# START OF Listed records

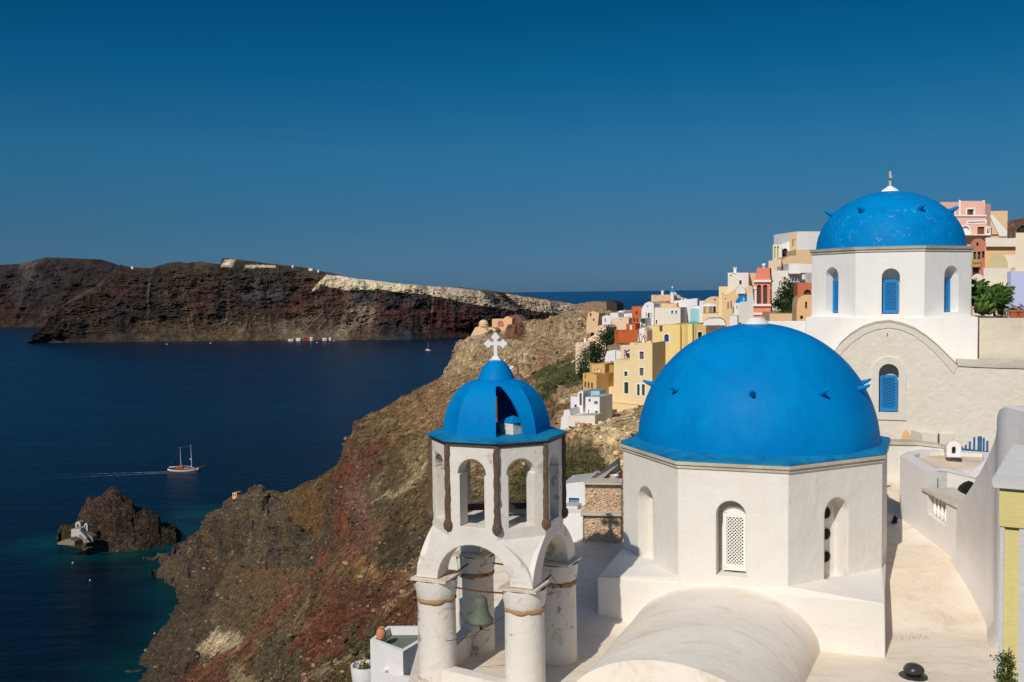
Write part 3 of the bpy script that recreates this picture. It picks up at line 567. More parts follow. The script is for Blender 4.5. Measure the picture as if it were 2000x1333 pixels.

# END OF Listed records
# START OF Listed records

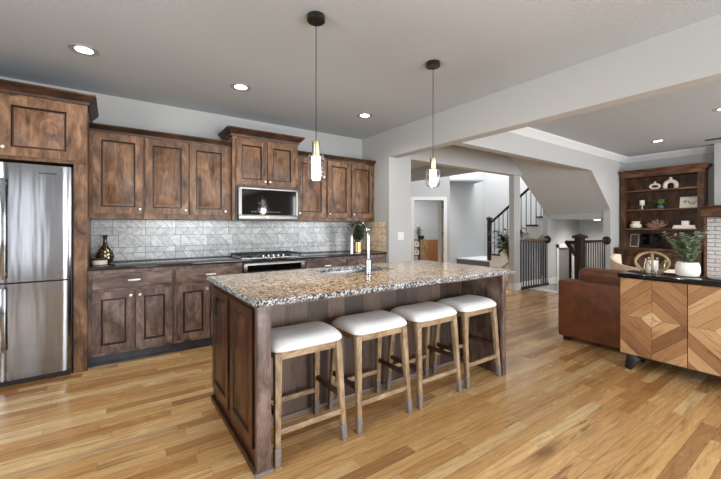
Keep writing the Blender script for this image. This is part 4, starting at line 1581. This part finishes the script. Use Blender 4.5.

# END OF Listed records
# START OF Listed records

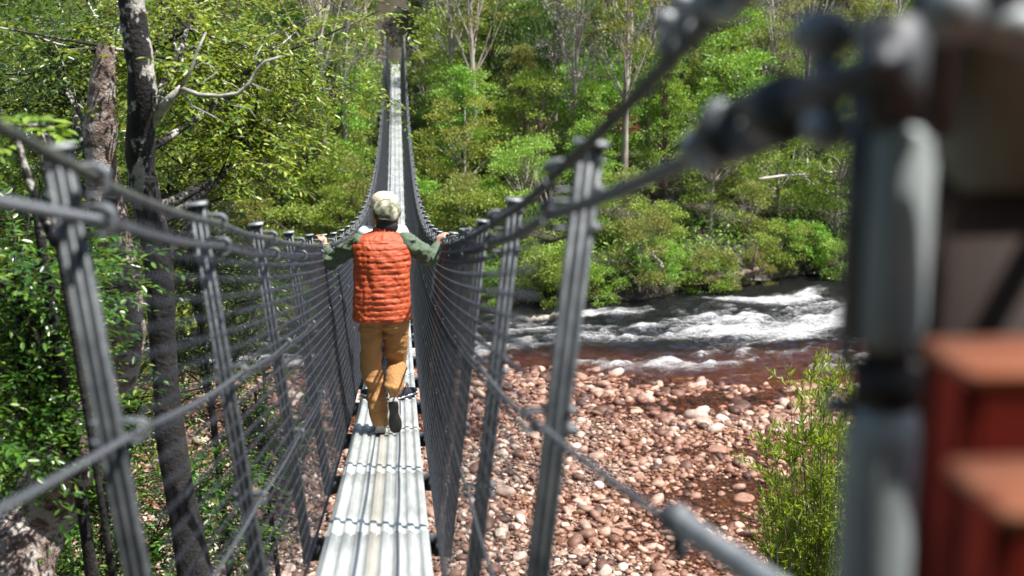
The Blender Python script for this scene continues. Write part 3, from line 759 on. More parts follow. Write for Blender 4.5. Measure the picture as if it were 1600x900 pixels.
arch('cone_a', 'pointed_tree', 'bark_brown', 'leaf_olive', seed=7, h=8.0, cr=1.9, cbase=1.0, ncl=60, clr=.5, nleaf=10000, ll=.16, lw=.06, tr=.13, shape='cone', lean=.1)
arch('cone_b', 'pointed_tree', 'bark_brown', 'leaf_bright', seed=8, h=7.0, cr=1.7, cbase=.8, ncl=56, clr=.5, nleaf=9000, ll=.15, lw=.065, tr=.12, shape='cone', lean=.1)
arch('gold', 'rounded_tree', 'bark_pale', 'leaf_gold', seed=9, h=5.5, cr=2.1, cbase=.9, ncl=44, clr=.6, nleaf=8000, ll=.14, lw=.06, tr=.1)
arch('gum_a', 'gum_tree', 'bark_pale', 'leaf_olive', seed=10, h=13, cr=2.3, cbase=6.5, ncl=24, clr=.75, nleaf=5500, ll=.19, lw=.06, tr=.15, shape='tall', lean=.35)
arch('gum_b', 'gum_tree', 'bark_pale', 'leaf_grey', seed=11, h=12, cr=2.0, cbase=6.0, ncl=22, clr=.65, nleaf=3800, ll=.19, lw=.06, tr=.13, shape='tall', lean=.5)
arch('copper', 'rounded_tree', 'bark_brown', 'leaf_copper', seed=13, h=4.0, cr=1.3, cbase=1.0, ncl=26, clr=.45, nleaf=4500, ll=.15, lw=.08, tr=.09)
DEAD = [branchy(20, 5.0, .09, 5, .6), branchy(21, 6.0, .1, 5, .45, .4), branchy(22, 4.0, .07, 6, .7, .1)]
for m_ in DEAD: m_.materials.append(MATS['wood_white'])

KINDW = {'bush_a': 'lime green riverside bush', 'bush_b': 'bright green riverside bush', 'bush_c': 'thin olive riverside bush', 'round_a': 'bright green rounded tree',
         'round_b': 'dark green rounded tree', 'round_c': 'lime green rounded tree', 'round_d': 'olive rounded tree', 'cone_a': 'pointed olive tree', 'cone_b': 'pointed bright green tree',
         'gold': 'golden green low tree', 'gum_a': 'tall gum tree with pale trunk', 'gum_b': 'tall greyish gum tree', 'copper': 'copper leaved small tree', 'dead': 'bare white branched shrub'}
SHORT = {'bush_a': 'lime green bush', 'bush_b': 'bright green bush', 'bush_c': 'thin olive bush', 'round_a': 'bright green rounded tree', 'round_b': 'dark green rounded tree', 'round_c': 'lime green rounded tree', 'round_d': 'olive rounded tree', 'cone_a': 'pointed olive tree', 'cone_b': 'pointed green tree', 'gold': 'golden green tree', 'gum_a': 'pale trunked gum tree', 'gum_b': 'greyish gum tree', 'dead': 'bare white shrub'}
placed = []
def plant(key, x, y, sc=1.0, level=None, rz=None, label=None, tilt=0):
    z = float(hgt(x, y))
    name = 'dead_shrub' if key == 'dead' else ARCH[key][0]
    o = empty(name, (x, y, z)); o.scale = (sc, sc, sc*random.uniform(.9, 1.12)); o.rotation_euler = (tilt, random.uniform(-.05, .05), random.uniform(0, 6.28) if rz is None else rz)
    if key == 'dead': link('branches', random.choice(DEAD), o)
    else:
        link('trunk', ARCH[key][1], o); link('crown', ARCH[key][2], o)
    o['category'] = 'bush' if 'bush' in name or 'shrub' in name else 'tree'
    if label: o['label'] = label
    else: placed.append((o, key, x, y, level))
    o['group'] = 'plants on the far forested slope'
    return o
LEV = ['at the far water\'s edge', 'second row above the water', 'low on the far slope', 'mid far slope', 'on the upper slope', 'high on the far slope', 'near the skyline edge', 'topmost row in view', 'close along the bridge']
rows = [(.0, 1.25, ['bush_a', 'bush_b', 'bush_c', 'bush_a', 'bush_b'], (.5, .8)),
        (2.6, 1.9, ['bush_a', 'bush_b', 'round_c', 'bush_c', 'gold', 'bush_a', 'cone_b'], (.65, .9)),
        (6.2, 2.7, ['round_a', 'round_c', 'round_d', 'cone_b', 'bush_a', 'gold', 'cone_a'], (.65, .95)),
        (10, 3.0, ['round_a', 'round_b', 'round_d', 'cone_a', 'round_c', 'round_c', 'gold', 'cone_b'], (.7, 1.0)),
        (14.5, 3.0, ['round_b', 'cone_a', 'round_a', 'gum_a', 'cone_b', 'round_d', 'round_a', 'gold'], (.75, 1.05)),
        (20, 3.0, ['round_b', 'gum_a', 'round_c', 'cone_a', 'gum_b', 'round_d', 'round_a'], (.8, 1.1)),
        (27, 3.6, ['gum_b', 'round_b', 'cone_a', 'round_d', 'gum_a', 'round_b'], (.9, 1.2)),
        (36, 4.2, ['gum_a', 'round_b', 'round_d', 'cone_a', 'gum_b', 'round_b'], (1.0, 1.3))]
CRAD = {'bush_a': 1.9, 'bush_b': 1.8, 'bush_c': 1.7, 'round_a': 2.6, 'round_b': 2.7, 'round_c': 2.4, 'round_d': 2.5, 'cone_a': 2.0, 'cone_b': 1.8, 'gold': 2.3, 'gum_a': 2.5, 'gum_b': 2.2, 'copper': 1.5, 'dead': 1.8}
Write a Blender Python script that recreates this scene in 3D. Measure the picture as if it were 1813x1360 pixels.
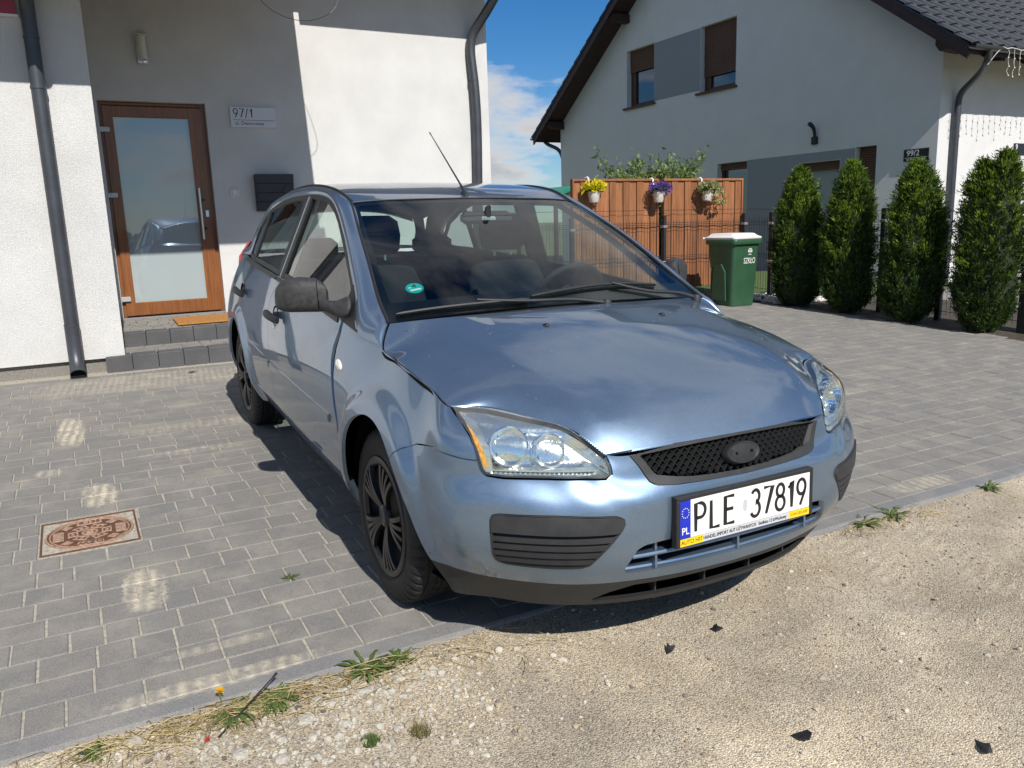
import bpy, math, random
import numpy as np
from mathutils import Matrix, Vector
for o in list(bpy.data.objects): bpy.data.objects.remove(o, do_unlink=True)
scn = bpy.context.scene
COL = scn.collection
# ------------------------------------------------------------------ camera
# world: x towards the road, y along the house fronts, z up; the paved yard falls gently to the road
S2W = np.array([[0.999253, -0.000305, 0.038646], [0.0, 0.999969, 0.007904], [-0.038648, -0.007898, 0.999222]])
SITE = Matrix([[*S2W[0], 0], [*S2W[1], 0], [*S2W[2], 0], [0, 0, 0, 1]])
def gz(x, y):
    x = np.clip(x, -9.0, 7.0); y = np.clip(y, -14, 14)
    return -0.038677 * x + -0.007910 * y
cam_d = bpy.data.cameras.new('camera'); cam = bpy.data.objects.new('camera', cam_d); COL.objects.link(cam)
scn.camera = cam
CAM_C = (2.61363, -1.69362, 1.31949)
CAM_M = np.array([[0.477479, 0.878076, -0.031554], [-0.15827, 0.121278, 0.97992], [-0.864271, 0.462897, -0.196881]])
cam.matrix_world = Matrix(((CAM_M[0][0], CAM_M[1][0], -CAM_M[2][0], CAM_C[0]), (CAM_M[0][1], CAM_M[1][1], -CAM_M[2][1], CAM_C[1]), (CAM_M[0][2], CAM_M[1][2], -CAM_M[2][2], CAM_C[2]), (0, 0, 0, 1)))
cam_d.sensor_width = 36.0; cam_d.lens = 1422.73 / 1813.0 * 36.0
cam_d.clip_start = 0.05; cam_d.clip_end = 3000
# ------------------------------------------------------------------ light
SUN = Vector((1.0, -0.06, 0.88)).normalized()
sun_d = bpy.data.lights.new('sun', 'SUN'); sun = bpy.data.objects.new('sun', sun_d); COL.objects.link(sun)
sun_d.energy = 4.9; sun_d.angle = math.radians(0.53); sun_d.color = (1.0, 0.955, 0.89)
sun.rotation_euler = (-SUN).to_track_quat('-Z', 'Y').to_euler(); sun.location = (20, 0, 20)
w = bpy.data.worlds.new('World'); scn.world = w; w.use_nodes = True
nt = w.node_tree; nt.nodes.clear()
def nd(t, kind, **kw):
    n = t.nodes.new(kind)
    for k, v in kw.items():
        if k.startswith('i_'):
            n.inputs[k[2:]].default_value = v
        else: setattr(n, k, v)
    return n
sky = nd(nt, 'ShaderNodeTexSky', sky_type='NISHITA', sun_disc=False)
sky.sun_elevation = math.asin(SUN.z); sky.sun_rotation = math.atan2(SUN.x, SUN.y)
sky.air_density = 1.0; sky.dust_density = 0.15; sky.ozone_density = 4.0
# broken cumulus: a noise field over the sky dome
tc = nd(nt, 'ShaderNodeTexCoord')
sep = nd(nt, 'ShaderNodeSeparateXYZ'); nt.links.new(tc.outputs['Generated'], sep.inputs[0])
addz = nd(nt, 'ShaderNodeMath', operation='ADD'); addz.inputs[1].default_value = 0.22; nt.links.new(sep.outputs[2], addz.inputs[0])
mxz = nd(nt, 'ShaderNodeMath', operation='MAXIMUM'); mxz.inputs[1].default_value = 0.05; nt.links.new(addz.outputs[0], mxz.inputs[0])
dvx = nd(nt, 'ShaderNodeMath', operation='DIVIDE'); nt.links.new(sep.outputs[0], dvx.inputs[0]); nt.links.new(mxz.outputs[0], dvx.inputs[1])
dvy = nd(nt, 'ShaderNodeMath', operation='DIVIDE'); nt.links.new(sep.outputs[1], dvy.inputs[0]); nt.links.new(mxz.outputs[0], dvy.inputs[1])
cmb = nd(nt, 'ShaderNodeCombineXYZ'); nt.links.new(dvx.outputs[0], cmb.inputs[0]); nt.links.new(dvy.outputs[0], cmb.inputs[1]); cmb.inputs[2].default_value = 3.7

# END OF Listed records

Short problem:
Check the data for the word "script" and pull out the lines that have it.

Result of this exercise:
Write part 3 of the bpy script that recreates this picture. It picks up at line 567. More parts follow. The script is for Blender 4.5. Measure the picture as if it were 2000x1333 pixels.
Keep writing the Blender script for this image. This is part 4, starting at line 1581. This part finishes the script. Use Blender 4.5.
The Blender Python script for this scene continues. Write part 3, from line 759 on. More parts follow. Write for Blender 4.5. Measure the picture as if it were 1600x900 pixels.
Write a Blender Python script that recreates this scene in 3D. Measure the picture as if it were 1813x1360 pixels.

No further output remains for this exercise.